Benefits of MCAs for Businesses with Bad Credit

For SMB owners with bad credit, MCAs offer several advantages:

  • Easier Qualification: Unlike traditional loans, MCAs focus more on the financial health of your business, particularly your processing volume, rather than your credit score. This makes them a more accessible option for companies with a credit blemish.
  • Fast Funding: The application and approval process for MCAs is often quicker than traditional loans, allowing you to access capital rapidly to address immediate needs.
  • Flexible Use of Funds: The funds from an MCA can be used for various business purposes, such as inventory purchases, marketing campaigns, or equipment upgrades.

Things to Consider Before Applying for Merchant Cash Advances

While MCAs offer a lifeline for businesses with bad credit, it’s crucial to understand the following:

  • Cost: MCAs have higher effective costs than traditional loans. These costs are often structured as a ” factor rate” rather than a traditional interest rate. Be sure to thoroughly understand the factor rate and calculate the total cost of repayment before entering into an MCA agreement.
  • Repayment Terms: MCA repayments are tied to a fixed daily percentage of your sales, which can strain your cash flow during slow sales periods. This is particularly true for businesses that encounter seasonal sales volumes. 
  • Impact on Credit Score: While MCAs don’t directly affect your credit score, missed or late payments can be reported to credit bureaus, potentially harming your creditworthiness.
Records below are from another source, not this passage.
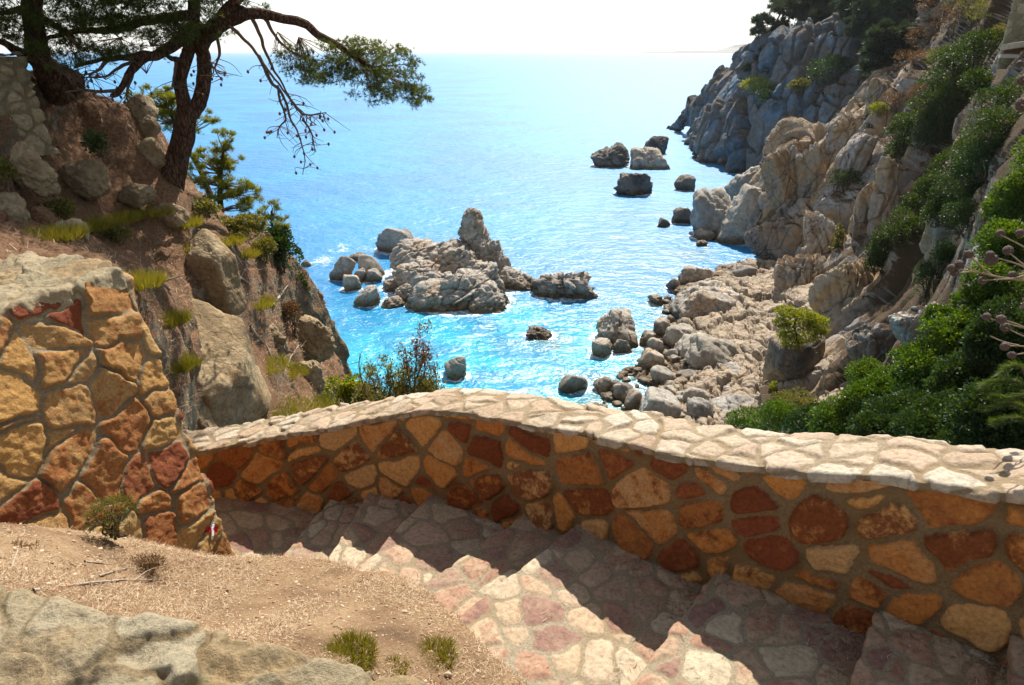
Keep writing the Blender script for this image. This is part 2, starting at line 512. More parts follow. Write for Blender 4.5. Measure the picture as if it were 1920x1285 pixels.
M["oldwall"] = mat_masonry("old_wall_stone", [(0.22, 0.18, 0.11), (0.31, 0.25, 0.15), (0.27, 0.21, 0.13), (0.36, 0.30, 0.19)], (0.20, 0.165, 0.105), mw=0.016, soft=0.008, bump=0.9, bsize=0.03, fine=24.0)
M["dirt"] = mat_rock("dry_dirt", [(0.115, 0.072, 0.040), (0.205, 0.136, 0.078), (0.27, 0.187, 0.11), (0.33, 0.245, 0.152)], 1.6, 1.0, 0.025, fine=55.0, streak=(0.17, 0.09, 0.048), joints=0.0)
M["pine"] = mat_leaf("pine_needles", [(0.024, 0.038, 0.010), (0.060, 0.084, 0.016), (0.135, 0.155, 0.026)], 0.45, (1.6, 1.5, 0.5))
M["pine_light"] = mat_leaf("young_pine_needles", [(0.07, 0.09, 0.012), (0.15, 0.165, 0.02), (0.26, 0.25, 0.03)], 0.55, (1.5, 1.4, 0.4))
M["pine_far"] = mat_leaf("far_pine_needles", [(0.012, 0.026, 0.018), (0.030, 0.048, 0.022), (0.055, 0.07, 0.022)], 0.25, (1.4, 1.4, 0.5))
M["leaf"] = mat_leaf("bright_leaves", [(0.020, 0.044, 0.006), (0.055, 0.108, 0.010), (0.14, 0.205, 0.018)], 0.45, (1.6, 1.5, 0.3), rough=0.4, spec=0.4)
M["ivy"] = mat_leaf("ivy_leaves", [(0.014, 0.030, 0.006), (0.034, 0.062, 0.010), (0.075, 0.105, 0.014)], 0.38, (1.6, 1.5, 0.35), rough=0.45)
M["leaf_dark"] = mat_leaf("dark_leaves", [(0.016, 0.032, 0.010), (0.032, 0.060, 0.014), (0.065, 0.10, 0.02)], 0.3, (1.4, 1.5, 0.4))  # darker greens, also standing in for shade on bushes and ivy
M["leaf_yellow"] = mat_leaf("yellow_green_leaves", [(0.09, 0.12, 0.010), (0.19, 0.21, 0.016), (0.31, 0.30, 0.02)], 0.5, (1.4, 1.35, 0.35))
M["leaf_dry"] = mat_leaf("dry_scrub", [(0.075, 0.045, 0.018), (0.15, 0.085, 0.03), (0.21, 0.13, 0.05)], 0.25, (1.4, 1.1, 0.7))
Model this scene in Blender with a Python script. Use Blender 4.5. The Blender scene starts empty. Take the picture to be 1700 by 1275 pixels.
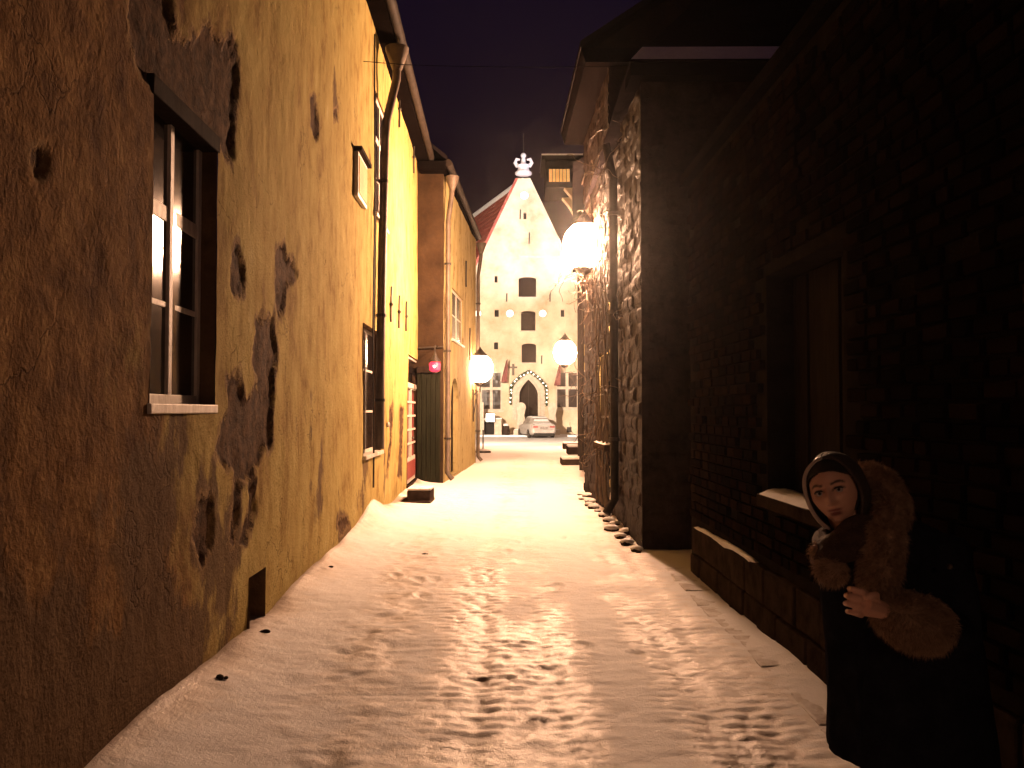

Making an Informed Decision for Your Business

MCAs can help businesses with bad credit. But it’s crucial to consider their pros and cons. Here are some key considerations:

  • Explore all Funding Options: Compare MCAs to other financing options, such as lines of credit or invoice factoring, to determine the most cost-effective solution for your specific needs. It’s noteworthy that while 10% of small businesses sought MCAs in 2021, the pursuit of loans and lines of credit decreased dramatically from 89% in 2020 to 72% in 2021.
  • Understand the Terms: Before signing the agreement, fully comprehend the factor rate, repayment terms, and any additional fees associated with the MCA. Remember, only 71% of business owners who apply for an MCA actually get approved, and the terms can vary significantly based on your risk profile and sales volume.
  • Maintain Good Cash Flow: Ensure your business has a consistent sales volume to comfortably accommodate the daily MCA repayments without hindering your cash flow. This is crucial as over 50% of companies who received an MCA in 2019 renewed their advances before they were due, indicating the need for a solid financial strategy to manage repayments.

By considering these factors and the associated statistics, you can make a more informed decision about whether an MCA is the right choice for your business.

Conclusion

Knowledge of the merchant cash advance elements allows lenders to customize your application for maximum success. Showcasing a solid processing history, a well-defined plan for the use of funds, and evidence of financial stability can help you gain MCA clearance criteria.

MCAs are a financial tool that, when used wisely, may help your company grow.

FAQs

  1. Do I need good credit to qualify for a merchant cash advance?

A: While personal credit score is a factor, MCA providers place greater emphasis on the financial health of your business, particularly your processing volume of credit card sales.

  1. How quickly can I receive funding with a merchant cash advance?

A: The approval process for MCAs is often faster than traditional loans. In some cases, funding can be received within days of approval.

  1. What are the repayment terms for an MCA?

A: Repayment is tied to a fixed daily percentage of your credit card sales, deducted automatically until the advance and fees are fully repaid.

  1. Can a merchant cash advance improve my business credit score?

A: On-time repayments for MCAs may not directly impact your credit score, but responsible repayment practices can help build a positive business credit history.

  1. Are there any alternatives to merchant cash advances?

A: Alternative financing options for businesses with bad credit include invoice factoring, lines of credit from alternative lenders, or crowdfunding.